At the end of the census exercise and the harmonisation exercise, we will have gone very far
in putting in place the first three building blocks, leaving only the incentives block. This block
can be planned in parallel while the census and harmonisation are ongoing. It will require a
plethora of experts across various fields, including education, financial services, social
sciences, civil service, and other points where citizen behaviour is carried out. The aim is to
look at the Nigerian and begin to design which interaction points in their daily living rewards
or penalties can be applied without force. Rather it will be more concerned with increasing
or reducing costs of accessing things or the ability or otherwise to access such things. It will
also prescribe the things government must put in place to encourage good behaviour – for
example, clear street signs – and the means to transparently capture behaviour (say, street
cameras or account statements), the frameworks for securing, sharing and protecting the
identity and behaviour data, and arbitration mechanisms for challenging penalties.

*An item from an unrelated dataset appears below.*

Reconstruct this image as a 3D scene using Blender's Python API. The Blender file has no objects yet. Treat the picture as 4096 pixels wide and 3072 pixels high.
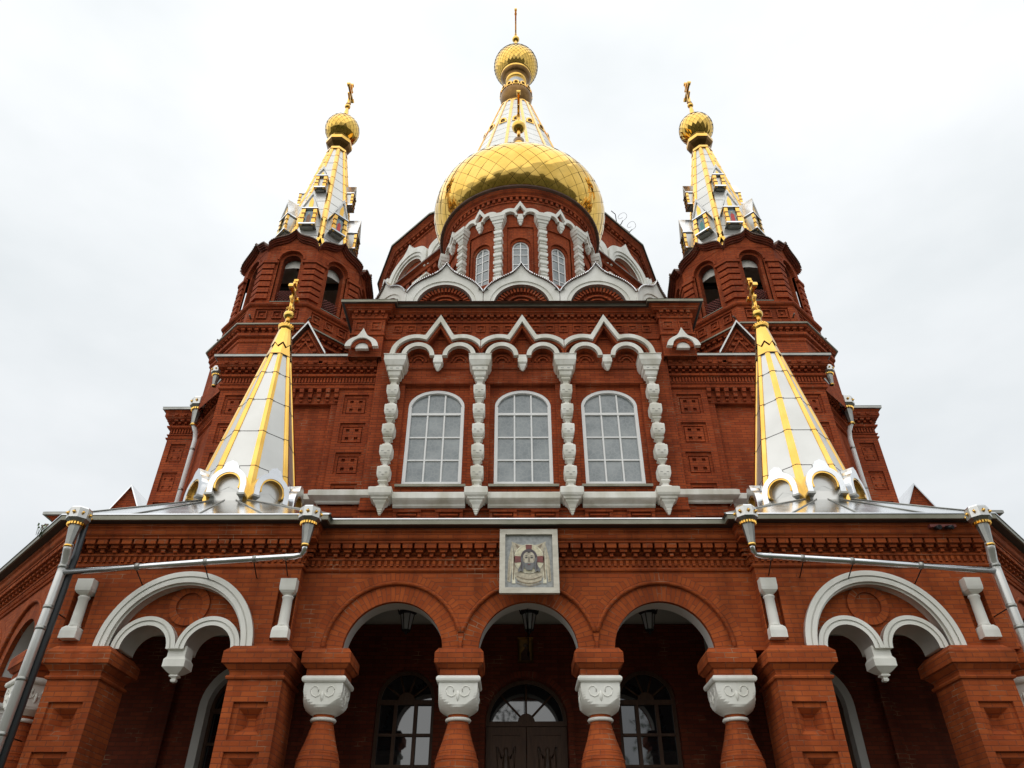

For example, people need to rent houses. This is a necessary and basic interaction. Today,
the cost of carrying out a rent transaction is high for both the tenant and the landlord.
Leveraging this design, we can improve things pretty remarkably. Landlords and agents
being required to carry out an ID check with licensed verification agents digitally on
potential tenants and include this in rental agreements can be instituted. Linking these rent
agreements to access to other services and leveraging the postal service to confirm such a
location update is done in the NIN identity management system as a one-off can then work.

This is one specific example, but the work the incentive design committee must do, push
through federal and local legislation and design sensitisation campaigns to educate the
public through the National Orientation Agency (NOA) will be crucial. Underpinning all these
is, of course, the government playing their part.

The conclusion is that without building this trust infrastructure, we will continue to struggle
with scaled commerce which can turbo-charge our economy. The upcoming census, the
previous work done with NIMC, NIBSS and others, and the advent of a new administration
which can tinker with the structure of institutions to align to deliver, presents a unique
opportunity to build this critical infrastructure. We cannot afford to miss it.